Could you print every line from the first one of the records below through the line containing "rad = math.radians", with both included and nothing else?
╭─ Dataset content
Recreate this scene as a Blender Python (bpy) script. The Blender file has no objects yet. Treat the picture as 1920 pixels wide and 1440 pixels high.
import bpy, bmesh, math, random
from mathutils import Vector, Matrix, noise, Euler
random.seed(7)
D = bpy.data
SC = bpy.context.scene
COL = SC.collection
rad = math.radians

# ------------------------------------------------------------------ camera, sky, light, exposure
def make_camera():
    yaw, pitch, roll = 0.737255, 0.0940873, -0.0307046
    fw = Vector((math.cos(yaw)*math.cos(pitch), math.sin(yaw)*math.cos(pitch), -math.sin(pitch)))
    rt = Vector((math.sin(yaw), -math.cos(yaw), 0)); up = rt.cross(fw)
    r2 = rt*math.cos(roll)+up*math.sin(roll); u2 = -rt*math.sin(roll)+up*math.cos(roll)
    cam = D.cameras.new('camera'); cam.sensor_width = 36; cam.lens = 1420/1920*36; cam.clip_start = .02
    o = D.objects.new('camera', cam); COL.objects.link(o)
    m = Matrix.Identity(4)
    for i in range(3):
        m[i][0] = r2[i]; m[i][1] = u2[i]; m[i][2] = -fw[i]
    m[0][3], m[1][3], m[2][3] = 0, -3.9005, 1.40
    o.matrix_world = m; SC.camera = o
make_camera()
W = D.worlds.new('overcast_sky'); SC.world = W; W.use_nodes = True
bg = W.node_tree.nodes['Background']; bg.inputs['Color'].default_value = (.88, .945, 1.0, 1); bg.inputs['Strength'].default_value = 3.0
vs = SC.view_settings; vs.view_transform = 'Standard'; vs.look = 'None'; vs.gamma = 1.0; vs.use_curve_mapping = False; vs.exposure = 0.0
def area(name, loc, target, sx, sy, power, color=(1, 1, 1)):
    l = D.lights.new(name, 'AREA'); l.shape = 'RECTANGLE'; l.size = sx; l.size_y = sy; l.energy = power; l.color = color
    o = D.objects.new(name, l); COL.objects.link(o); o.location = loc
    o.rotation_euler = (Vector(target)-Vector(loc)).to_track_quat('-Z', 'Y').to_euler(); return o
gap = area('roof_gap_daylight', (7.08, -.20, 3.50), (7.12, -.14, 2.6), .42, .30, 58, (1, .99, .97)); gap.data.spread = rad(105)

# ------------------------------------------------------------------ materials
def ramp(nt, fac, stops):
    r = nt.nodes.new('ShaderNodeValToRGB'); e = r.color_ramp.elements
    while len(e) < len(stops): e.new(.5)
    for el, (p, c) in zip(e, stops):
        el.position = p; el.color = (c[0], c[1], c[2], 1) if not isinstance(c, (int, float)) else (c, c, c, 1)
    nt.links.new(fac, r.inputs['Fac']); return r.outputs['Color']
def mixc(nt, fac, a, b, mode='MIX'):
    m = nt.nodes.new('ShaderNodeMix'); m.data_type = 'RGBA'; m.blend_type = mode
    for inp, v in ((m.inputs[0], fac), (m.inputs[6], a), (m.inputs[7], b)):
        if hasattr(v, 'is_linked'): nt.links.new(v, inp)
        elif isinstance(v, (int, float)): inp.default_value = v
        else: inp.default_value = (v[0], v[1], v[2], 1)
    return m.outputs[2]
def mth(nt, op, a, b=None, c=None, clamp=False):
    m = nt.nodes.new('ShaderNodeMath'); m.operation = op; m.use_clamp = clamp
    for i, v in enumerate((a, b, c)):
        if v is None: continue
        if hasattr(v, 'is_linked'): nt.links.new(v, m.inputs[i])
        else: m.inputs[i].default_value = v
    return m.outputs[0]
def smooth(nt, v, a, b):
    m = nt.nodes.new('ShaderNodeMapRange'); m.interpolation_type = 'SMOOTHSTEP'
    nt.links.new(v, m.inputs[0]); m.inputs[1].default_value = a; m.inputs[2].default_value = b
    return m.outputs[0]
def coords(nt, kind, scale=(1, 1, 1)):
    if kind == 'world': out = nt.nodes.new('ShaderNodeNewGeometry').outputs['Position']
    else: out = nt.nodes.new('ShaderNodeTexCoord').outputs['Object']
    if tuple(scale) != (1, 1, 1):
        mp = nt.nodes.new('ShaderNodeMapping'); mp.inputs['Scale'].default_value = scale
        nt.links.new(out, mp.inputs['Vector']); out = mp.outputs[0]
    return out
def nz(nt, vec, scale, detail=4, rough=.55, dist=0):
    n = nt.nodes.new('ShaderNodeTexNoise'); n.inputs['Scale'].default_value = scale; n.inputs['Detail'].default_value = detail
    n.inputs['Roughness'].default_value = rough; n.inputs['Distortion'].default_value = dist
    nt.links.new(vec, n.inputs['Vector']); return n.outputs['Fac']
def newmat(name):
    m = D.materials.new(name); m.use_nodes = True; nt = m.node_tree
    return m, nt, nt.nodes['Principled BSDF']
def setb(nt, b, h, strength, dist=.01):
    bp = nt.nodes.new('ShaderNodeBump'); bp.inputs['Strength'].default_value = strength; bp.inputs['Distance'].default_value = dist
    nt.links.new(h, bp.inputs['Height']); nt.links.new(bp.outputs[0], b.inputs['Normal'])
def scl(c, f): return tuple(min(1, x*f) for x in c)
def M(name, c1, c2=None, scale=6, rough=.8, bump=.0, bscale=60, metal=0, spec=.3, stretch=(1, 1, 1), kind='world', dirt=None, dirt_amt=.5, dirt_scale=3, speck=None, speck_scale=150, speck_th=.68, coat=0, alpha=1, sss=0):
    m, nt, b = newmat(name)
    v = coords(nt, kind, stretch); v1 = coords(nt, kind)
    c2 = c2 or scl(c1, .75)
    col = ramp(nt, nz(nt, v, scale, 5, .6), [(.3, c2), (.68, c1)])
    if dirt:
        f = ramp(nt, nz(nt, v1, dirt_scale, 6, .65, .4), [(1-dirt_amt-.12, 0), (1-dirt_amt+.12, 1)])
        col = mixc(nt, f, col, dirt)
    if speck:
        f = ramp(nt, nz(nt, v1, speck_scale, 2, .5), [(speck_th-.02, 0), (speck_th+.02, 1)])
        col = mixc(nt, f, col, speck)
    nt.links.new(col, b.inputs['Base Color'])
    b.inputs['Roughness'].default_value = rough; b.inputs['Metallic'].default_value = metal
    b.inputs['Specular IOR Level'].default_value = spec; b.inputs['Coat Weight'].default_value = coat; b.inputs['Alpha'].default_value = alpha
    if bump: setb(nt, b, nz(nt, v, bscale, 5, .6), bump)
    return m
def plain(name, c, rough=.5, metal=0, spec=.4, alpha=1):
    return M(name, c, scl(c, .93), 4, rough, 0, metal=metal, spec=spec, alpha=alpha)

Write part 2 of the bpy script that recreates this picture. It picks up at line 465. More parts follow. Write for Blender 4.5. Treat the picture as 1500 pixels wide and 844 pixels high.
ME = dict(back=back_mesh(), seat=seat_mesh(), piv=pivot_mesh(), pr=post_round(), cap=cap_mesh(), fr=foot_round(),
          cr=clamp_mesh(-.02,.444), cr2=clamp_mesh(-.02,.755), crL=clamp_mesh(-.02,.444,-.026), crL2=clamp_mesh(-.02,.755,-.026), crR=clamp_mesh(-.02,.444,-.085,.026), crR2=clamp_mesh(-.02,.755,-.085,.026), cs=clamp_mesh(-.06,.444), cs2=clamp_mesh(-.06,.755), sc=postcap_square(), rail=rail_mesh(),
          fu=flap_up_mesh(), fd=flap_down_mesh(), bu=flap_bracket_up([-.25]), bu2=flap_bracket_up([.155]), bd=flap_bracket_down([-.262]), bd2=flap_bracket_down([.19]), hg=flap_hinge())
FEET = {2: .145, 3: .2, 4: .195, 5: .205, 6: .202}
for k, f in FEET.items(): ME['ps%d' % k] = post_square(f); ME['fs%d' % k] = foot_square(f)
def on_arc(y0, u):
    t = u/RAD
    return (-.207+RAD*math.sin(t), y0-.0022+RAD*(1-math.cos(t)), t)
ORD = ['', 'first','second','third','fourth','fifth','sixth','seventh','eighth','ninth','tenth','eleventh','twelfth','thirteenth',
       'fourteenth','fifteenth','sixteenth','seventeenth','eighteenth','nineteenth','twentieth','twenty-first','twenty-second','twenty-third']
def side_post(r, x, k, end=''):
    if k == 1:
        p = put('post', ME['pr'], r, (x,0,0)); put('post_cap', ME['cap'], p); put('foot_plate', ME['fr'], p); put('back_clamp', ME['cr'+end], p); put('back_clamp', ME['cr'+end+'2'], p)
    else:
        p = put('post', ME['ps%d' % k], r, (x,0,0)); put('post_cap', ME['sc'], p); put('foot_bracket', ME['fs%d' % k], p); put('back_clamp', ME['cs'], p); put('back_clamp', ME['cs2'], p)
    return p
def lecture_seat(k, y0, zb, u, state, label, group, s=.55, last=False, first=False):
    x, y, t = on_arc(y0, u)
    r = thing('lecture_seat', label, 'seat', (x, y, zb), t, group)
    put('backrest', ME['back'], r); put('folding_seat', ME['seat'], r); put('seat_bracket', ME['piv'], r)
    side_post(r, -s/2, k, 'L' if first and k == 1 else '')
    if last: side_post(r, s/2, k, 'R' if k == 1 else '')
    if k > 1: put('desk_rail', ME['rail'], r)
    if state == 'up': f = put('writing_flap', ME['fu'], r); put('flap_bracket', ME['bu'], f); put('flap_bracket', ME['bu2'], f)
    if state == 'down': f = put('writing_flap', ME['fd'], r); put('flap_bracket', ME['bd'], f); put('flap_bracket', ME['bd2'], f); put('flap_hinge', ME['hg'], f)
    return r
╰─
- **Exercise response**:
Recreate this scene as a Blender Python (bpy) script. The Blender file has no objects yet. Treat the picture as 1920 pixels wide and 1440 pixels high.
import bpy, bmesh, math, random
from mathutils import Vector, Matrix, noise, Euler
random.seed(7)
D = bpy.data
SC = bpy.context.scene
COL = SC.collection
rad = math.radians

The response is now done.